Sur, centro y norte de la provincia todo es pulcro y puro, lavado de la sangre antigua y de las miasmas de la más baja lucha política que se arremansan hoy en las urbes del lejano centro y de las pretenciosas costas. Quizás, en parte, por eso se va a Soria, buscando su contraste con lo que se deja, y tal vez por ello se percibe allí, poco a poco, el ruido de oleaje que se eleva y penetra hacia el propio interior. Es el eco de la libertad y del riesgo, de cierta nobleza que tenía precios a los que la blandura actual de la rendición preventiva y la sumisión por parcelas ha desacostumbrado al visitante, ecos de voces de quienes no querían ni presumían de ser víctimas de nadie.

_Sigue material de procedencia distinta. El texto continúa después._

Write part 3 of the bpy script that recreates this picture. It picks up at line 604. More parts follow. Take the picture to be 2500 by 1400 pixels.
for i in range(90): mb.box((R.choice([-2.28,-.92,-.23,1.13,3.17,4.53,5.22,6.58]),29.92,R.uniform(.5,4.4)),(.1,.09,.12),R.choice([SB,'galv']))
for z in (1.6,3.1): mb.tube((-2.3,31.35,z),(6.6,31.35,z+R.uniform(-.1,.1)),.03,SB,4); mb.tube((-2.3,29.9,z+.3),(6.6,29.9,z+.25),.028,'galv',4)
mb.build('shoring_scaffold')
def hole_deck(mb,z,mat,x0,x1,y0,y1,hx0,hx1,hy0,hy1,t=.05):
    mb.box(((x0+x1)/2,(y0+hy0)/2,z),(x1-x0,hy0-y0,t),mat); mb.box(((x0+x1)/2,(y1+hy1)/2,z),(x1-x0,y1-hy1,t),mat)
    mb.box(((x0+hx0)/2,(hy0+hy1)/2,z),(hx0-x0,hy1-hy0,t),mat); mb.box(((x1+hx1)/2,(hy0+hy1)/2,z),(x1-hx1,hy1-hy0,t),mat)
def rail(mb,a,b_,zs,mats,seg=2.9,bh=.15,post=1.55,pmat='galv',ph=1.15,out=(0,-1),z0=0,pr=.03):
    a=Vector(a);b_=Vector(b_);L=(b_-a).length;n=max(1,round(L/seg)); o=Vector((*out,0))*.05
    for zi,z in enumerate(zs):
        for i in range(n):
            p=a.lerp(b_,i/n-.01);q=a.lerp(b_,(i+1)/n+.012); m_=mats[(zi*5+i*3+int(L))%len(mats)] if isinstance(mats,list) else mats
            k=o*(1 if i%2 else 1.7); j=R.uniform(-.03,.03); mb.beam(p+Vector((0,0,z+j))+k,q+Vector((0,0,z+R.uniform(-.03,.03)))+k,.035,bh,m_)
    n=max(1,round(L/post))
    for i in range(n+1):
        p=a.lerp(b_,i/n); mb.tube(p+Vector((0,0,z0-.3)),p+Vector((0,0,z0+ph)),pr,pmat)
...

Soria es el país del individuo, donde aún se encuentran los dos grandes lujos de nuestro tiempo: el espacio y el silencio, la gema del silencio machacada por cuantos creen tener el derecho de ensuciar el aire con sus ruidos e imponer la banalidad y el estrépito.

Horizonte

Los individuos perduran, de uno a otro. Éste no es lugar de vacío, soledad y muertos. Hay adaptaciones, cambios, propuestas, técnicas que se revitalizan y extienden a casas de otro continente igualmente construidas de barro y paja, niños que vienen a descubrir de dónde procede lo que comen y lo que los viste, buenas carreteras,

La devoción más dulce

maquinaria, exportación de productos deliciosos y frescos, desde la carne hasta la rara y recatada trufa. Existe una nueva trashumancia, la de los muchos que ya han adoptado el desplazarse cada día a las villas donde se concentran puestos de trabajo y desarrollo y regresar luego a casa. El grande, inmenso horizonte aguza la querencia del hogar al que volver. A la alegría del lechazo, el calor y el vino. Como también en el románico -está grabado en piedra- se gozaba y se reía.

M. Rosúa

 

[1] Hay en el mundo musulmán pequeños edificios de este tipo llamados “marabú” por metonimia del apelativo de hombre santo cuyos restos allí se veneran y pueden ser centro de peregrinación.